Artificial Intelligence Facilitates Fortum’s Requirements Engineering

Loviisa nuclear power plant screen

Fortum’s R&D project developing artificial intelligence-based models for requirements engineering has developed a tool that allocates requirements into predetermined classes and significantly speeds up these processes. Utilising AI along with our extensive nuclear expertise has allowed us to facilitate more efficient requirements classification and thus will help us better support our nuclear engineering tasks.

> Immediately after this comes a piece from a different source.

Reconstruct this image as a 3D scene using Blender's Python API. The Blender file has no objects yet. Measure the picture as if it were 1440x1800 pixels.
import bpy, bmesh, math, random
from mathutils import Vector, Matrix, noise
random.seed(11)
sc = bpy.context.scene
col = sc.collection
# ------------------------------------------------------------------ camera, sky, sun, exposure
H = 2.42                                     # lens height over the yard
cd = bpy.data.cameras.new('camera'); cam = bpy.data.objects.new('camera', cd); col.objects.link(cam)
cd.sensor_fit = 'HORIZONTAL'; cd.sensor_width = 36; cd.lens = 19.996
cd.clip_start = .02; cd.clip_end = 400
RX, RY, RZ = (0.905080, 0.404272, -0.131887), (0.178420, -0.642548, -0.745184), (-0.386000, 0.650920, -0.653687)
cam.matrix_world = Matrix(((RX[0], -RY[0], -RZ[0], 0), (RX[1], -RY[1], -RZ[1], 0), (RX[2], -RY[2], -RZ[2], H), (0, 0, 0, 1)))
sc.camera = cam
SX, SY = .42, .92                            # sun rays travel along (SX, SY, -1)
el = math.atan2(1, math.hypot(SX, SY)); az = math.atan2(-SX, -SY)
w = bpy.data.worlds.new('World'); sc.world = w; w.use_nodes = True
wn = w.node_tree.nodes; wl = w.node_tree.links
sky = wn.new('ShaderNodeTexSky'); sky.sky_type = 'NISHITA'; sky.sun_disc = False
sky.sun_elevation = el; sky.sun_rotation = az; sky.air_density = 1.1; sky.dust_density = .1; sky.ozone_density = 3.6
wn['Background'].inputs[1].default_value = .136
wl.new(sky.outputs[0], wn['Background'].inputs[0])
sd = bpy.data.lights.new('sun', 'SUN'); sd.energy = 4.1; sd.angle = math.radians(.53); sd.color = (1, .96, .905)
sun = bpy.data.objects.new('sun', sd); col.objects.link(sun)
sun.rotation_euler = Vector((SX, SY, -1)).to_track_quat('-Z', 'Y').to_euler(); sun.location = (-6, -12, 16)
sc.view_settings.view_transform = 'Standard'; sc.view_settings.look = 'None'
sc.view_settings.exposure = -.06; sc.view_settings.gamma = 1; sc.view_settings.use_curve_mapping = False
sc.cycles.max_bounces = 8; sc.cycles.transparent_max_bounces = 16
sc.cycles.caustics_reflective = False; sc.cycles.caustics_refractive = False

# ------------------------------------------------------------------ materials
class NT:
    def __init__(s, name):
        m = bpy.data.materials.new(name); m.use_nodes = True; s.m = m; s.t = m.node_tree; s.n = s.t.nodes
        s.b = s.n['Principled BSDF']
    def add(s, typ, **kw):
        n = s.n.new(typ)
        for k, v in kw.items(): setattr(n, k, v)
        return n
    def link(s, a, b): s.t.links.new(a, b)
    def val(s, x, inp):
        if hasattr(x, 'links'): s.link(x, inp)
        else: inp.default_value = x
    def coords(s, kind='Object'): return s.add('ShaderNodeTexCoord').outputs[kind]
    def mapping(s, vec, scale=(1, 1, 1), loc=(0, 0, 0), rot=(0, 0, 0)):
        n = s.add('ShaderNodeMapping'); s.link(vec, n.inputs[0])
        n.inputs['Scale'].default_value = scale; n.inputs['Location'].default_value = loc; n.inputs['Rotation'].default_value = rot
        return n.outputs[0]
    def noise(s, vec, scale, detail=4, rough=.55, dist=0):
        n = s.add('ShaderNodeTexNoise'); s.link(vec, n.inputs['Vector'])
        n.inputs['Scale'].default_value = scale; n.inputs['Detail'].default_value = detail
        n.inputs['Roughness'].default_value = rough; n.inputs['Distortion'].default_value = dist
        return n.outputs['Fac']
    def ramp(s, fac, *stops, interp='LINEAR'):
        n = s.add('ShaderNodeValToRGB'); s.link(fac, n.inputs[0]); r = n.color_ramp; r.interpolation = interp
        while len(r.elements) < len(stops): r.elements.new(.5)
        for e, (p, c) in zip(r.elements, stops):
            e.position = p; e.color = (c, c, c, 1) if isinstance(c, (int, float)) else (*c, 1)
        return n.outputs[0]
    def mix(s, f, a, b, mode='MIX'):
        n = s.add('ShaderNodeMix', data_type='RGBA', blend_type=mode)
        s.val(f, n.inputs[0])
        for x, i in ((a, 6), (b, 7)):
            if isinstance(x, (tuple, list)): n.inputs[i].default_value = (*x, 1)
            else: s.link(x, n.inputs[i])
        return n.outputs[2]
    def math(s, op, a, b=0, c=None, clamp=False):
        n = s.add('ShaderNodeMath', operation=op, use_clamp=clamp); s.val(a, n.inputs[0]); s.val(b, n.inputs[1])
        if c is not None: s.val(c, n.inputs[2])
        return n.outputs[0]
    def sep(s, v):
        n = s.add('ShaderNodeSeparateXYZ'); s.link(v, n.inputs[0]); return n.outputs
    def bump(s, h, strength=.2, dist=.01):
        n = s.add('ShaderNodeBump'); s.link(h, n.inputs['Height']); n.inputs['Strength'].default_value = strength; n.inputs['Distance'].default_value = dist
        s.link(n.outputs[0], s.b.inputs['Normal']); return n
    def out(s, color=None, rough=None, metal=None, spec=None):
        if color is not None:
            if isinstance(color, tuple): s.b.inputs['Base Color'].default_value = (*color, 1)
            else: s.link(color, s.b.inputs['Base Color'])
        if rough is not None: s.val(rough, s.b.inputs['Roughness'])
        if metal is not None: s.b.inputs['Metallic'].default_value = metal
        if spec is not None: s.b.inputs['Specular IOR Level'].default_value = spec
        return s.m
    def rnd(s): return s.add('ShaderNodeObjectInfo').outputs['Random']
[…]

The project to create an artificial intelligence (AI) based requirements classifier for requirements engineering tasks of our Nuclear Engineering Department was initiated in 2019. Based on the results of Santeri Myllynen’s master’s thesis, the development project is aiming to respond to the challenges of requirements engineering in a safety-critical industry. The challenges in this area include, for example, the vast amount of requirements to be manually classified and the ability of an individual to make exact decisions when faced with a multitude of options. This kind of classification activity is extremely ineffective as a baseline and further hindered by the limits of human attention span. Errors in requirements specifications due to erroneous interpretations and allocations of requirements may cause massive extra costs because of the need for redesigns or even the reproduction of components. Using AI in requirements classification is expected to support designers in their decision-making process when classifying a vast amount of requirements because computers can constantly retain the same efficiency with tremendous processing power.

Combining an AI solution with 40 years of Loviisa Nuclear Power Plant operating experience

In the first phase of the project, we utilised open-source classifiers and our requirement datasets to train requirements classifiers and compare them with each other. The classifier is utilised at the beginning of the requirements engineering workflow after collecting the initial set of requirements. The AI model takes a requirement as an input and outputs the requirement with the relevant requirement classes representing design disciplines and processes. Fortum’s nuclear engineering knowledge is included in the training datasets in which we have classified requirements based on our know-how acquired both during the 40-year lifetime of Loviisa Nuclear Power Plant as well as our external projects.

The project group has involved numerous experts with a range of different competencies – from artificial intelligence and systems engineering, particularly machine learning, to natural language processing, requirements engineering, and configuration management. This group was further supported by experts from every design discipline of Fortum’s Nuclear Engineering department, especially when forming the training, test, and validation datasets for the classifiers.

So far, the project has already resulted in a classifier integrated with a requirements management system used for writing engineering documents, eliciting, allocating and elaborating requirements, and tracking them through the whole lifecycle of a nuclear power facility. Additionally, the project has resulted in multiple scientific papers. Fortunately, this fruitful and inspiring project continues researching and developing new features, such as atomising long requirements consisting of several actual requirement entries and combining similar requirements into one. We are looking forward to better facilitating our internal and external requirements engineering tasks.

The project was led by Mr. Santeri Myllynen until February 2021 and has since been headed by Mr. Tapani Raunio.

Tapani Raunio

Senior Engineer, Nuclear Safety
Tel: +358405664909
tapani [dot] e [dot] raunio [at] fortum [dot] com

  • In the first phase, we utilised open-source classifiers and our requirement datasets to train different requirements classifiers and compared them with each other.
    • We integrated the best-performing classifier with our requirements management system Polarion ALM®, which we use to write engineering documents and allocate and elaborate requirements to suitable disciplines and architecture levels. This also creates requirement links to enable the traceability of requirements.
  • The classifier is utilised in the beginning of the requirements engineering workflow after collecting the initial set of requirements, such as stakeholder needs and requirements, technical requirements, and design process requirements.
  • The AI model takes a requirement as an input, classifies it according to the domain knowledge gained from a training dataset and outputs the same requirement associated with relevant requirement classes representing design disciplines and processes.